Brookfield — which took control of Luna Park in 2007 — has appointed CBRE’s Simon Rooney, James Douglas and Paul Ryan to handle the sale campaign.

Mr Rooney said Luna Park was more than just an amusement park.

“It is the beating heart of Sydney with an impressive track-record of long-running events including Halloscream, New Year’s Eve and collaborations with key city-wide festivals such as Sydney Festival, Vivid and Lunar New Year,” he said.

“The sale presents a unique opportunity to secure the Luna Park business in a globally recognised Sydney landmark underpinned by outstanding investment fundamentals and a strong brand.

“Trophy assets such as Luna Park are tightly held and rarely traded, with the campaign providing an opportunity to secure a world-class entertainment, event and experience destination with further upside.”

The park features 17 amusement rides, the heritage-listed Coney Island, and 7000 sqm of building floor space — including Sydney’s Immersive Big Top and the Crystal Palace, built in 1935. It also has a 389-space car park.

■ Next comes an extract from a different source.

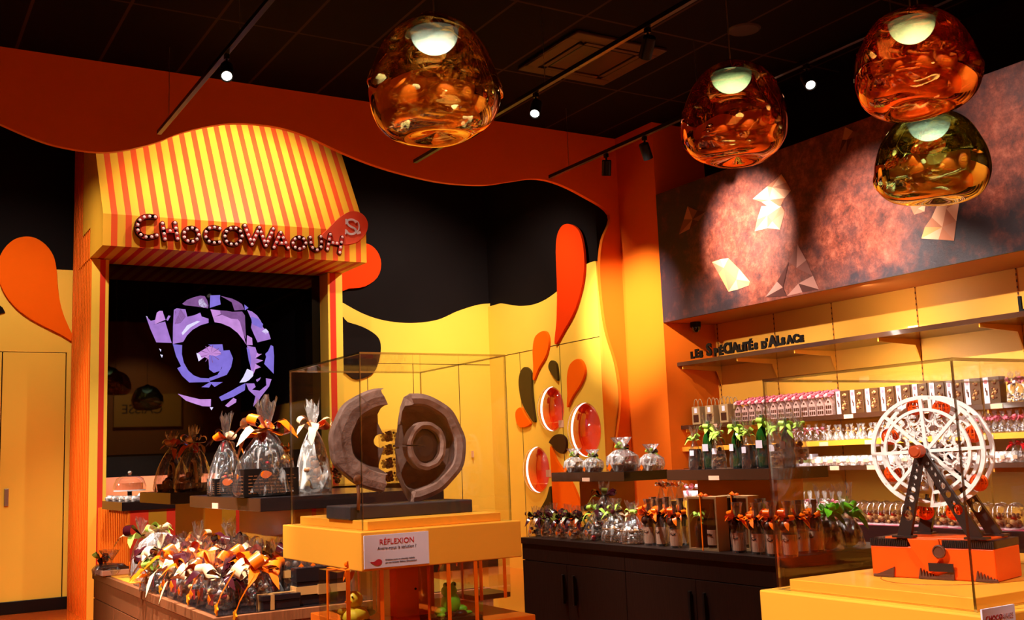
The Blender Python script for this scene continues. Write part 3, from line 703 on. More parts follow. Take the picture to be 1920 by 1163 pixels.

“As we focus our Australian portfolio on core assets, it’s time for Luna Park to transition to new custodians, who can steer the business through to its next phase of growth and ensure it remains an icon of the harbour city,” Brookfield head of real estate investments Ruban Kaneshamoorthy said.

The amusement park has endured ups and downs since opening amid the Great Depression, including several closures.

In 1979, six children and an adult died when the park’s ghost train was destroyed by fire. The park subsequently closed for several years.

Under New South Wales legislation, the park must remain an entertainment precinct and cannot be redeveloped into residential dwellings.

Luna Park will continue to operate as normal during the sales process.

Expressions of interest in the Luna Park leasehold close in late August.